At this time of year it can be very difficult to know what to get for people at Christmas. When you are 15 or 20 years married or more and the collective libido may not be what it used to be; there is always a temptation for a female to buy her partner a good book which might stop him bothering her, trying all night to do what he used to do all night.
If you feel that is the case in your relationship, a relatively enjoyable read that you could suggest is a new book just out for the Christmas market by John Scally, called The Best of the West.
The text is made up from a collection of interviews with some of the GAA greats of Connacht over the past fifty years and more. Men like, Tony McManus, Jimmy Murray, Peter Ford, Brendan Lynch, Kevin McStay, Kevin Walsh, Dermot Earley, Willie Joe Padden, Pat Lindsay, Martin Carney, Harry Keegan, and a few men that have sadly departed this world like the prince of centre-backs Bill Carlos, the great Sean Purcell, Enda Colleran,and the late John Morley help you to skip along the pages.
There are a few hurlers thrown in for good measure too such as Noel Lane, Sylvie Linnane, Sean Duggan, and Iggy Clarke, while Alan Kerins and Roscommon’s John Tiernan also feature for their terrific work in other fields of endeavour.
For Scally this was in many ways a labour of love as it must have taken an enormous amount of man hours to collate all the information and research. The result is an enjoyable read, packaged in a very well presented hard-back with the foreword by the multi-tasking Mayo man, John O’Mahony who would have known and played with and trained many of the men interviewed.
There are some very pleasant and witty anecdotes laced throughout the book and it is some of those that will bring the biggest laughs to those who stick to their guns and go through the 232 pages, which are easily leafed.
The interview with former Galway midfielder Brian Talty is especially lively and he relives the key incidents from the 1983 final. However it is commentary on former team-mate Billy Joyce, who coached St Brigid’s for a season or two that are very humourous.
Talty describes Joyce as a genuine wit and some of his stories confirm that fact.
Before a big game in Croke Park, Billy Joyce asked some of his team-mates:
“Did ye ring the airport?”
Talty did not know what he was on about, so asked him – “Why would we phone the airport?”
Billy replied: “To tell them not to have airplanes flying over Croke Park. I’m going to be jumping so high, I don’t want to be in collision with any of them!”
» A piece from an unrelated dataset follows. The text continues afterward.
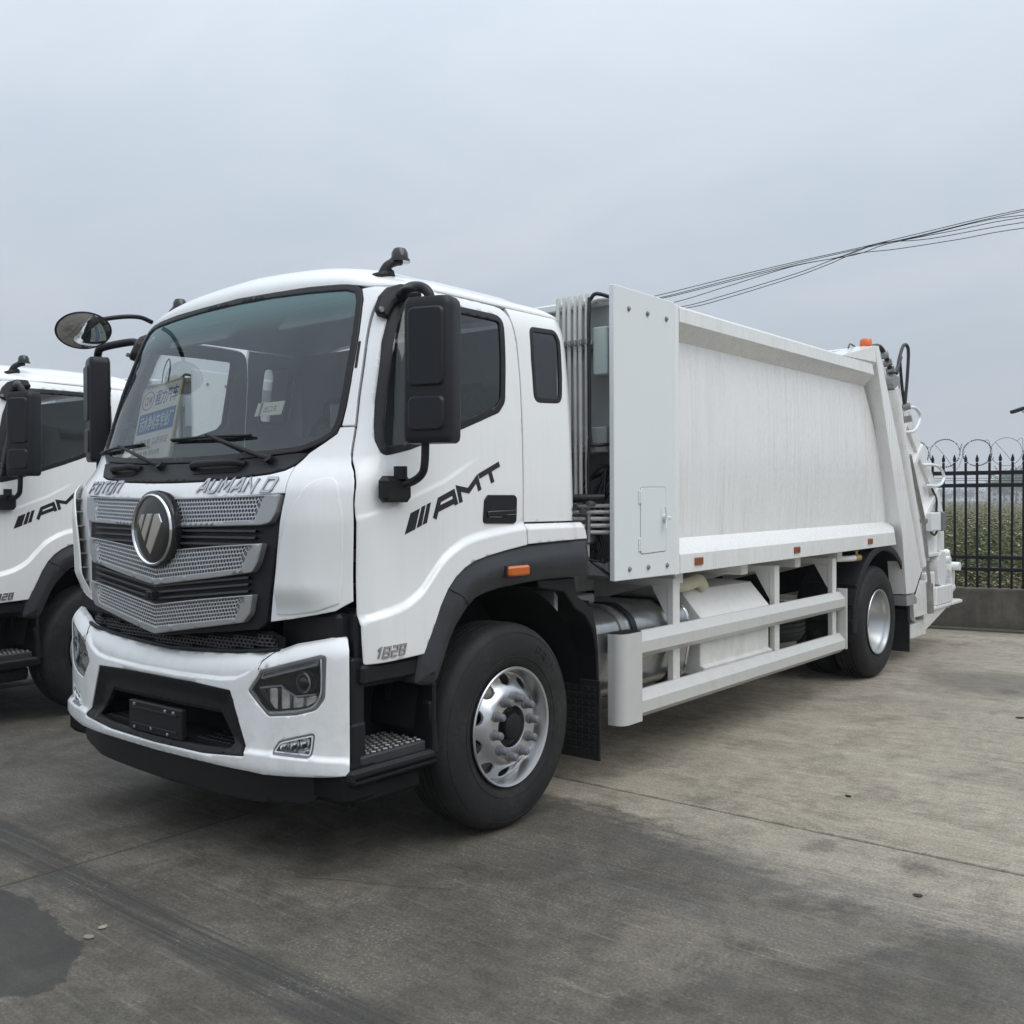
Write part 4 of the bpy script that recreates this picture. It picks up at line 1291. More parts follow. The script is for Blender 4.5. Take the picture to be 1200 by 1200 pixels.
# dark slats between the bars
def slat(z0f, n, x0, dz, zc):
    for k in range(n):
        mb = MB(); P0 = []
        for i in range(25):
            x = -x0+2*x0*i/24
            P0.append((x, z0f(x)-k*dz))
        loop = []
        for x, z in P0: loop.append((x, z))
        for x, z in reversed(P0): loop.append((x, z-.013))
        q = []
        nseg = len(P0)
        fr = [stripP(x, z, -.012) for x, z in P0]; fb_ = [stripP(x, z-.010, -.010) for x, z in P0]; bk = [stripP(x, z, -.033) for x, z in P0]; bb = [stripP(x, z-.012, -.033) for x, z in P0]
        vs = fr+fb_+bb+bk; fs = []
        for i in range(nseg-1):
            for L in range(4):
                L2 = (L+1) % 4
                fs.append((L*nseg+i, L*nseg+i+1, L2*nseg+i+1, L2*nseg+i))
        mb.add(vs, fs); mb.build('grille_slat', FENDER, grille, smooth=30)
slat(lambda x: 1.535+.006*abs(x), 3, .69, .030, 0)
slat(lambda x: 1.285+.10*abs(x)-.02, 3, .66, .030, 0)
cam_b = MB(); cam_b.box(stripP(0, 1.215, .012), (.05, .04, .045), bev=.006); cam_b.cyl(stripP(0, 1.217, .03), stripP(0, 1.217, .038), .015, 14)
cam_b.build('front_camera', BLACK, grille)

# badge: disc, ring, emblem
bc = stripP(0, 1.532, 0).y
bd = MB(); bd.lathe([(0.03, 0.0005), (.05, .184), (.015, .190), (-.006, .187), (-.014, .178), (-.018, .10), (-.020, .0005)], (0, bc-.012, 1.532), 'y', 64)
badge = bd.build('badge', BLACKG, grille, 40)
bd = MB(); bd.lathe([(-.010, .174), (-.018, .171), (-.021, .166), (-.018, .161), (-.010, .158)], (0, bc-.014, 1.532), 'y', 64); bd.build('badge_ring', CHROME, badge, 60)
E_ = [[(330, 495), (357, 493), (327, 590), (313, 540)], [(368, 493), (405, 493), (350, 655), (330, 602)], [(415, 497), (445, 492), (463, 540), (388, 725), (360, 680)]]
em = MB()
for q in E_:
    P = [((u-392)/112*.19*.80, -(v-583)/200*.19*.90) for u, v in q]
    if area2(P) < 0: P.reverse()
    em.prism(P, lambda u, v, d: Vector((u, bc-.026-d, 1.532+v)), 0, .008, 0, .003)
em.build('badge_emblem', CHROME, badge, 20)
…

Another quick one-liner from Joyce, concerned a day Galway were playing Roscommon in Pearse Stadium on an atrocious wet day. Before the throw-in one of the Roscommon midfielders said to Billy: “T’is an awful wet day for football”.
Billy looked at him and said: “You don’t have to worry about it. You won’t be in it for very long.”
The respective interviews from Mayo Advertiser columnist John Maughan and former Mayo star Kevin O’Neill are also very interesting and their different perspectives of the reason why O’Neill did not feature much in Mayo’s championship teams when John wore the Bainisteoir bib in the All-Ireland finals of 1996 and 1997 are definitely worth a read.
Maughan is extremely frank and points out how he was astounded at the sort of form that Kevin produced for Mayo in 2006. He also points out that – “I had absolutely no agenda. If I felt he was one of my best players surely I would have brought him on if I thought he could help us win an All-Ireland?”
Harry Keegan who made many of the top 15 team selections at corner back from his era tells a good story about a duel he had with Dublin’s Charlie Redmond.
“A week before we played Dublin in the league, I had played against Redmond in a league game and he had been sensational. Charlie, though, did not like the close attention. He was a big man but was a bit soft and didn’t like the physical stuff. I managed to get a clatter on him in the league game and he went down like a stack of spuds. One of his own players came running up to him and said:
‘Get up you f**ker, he didn’t hit you half hard enough”.
On a most Christian note, possibly the nicest epitaph that anyone in the book receives is the late Bill Carlos. When Cardinal Tomas O’Fiaich was asked what he would like to have achieved as a sports man, he stated: “To play centre-back like Bill Carlos”.
Finally, each player had to pick his top fifteen from his era and Roscommon’s Pat Lindsay selected six men who wore saffron and blue in his team selection.
Lindsay’s top 15 are; 1 Gay Sheerin (Ros ), 2 Harry Keegan (Ros ), 3 Seamus Quinn (Leitrim ), 4 Seamus McHugh (Gal ), 5 Johnny Hughes (Gal ), 6 TJ Gilmore (Gal ), 7 Danny Murray (Ros ), 8 Dermot Earley (Ros ), 9 Willie Joe Padden (Mayo ), 10 Mickey Martin (Leitrim ), 11 Jimmy Duggan (Gal ), 12 Micheal Kerins (Sligo ), 13 Tony McManus (Ros ), 14 Frank McGuigan (Tyrone ), 15 Mick Finneran (Ros ).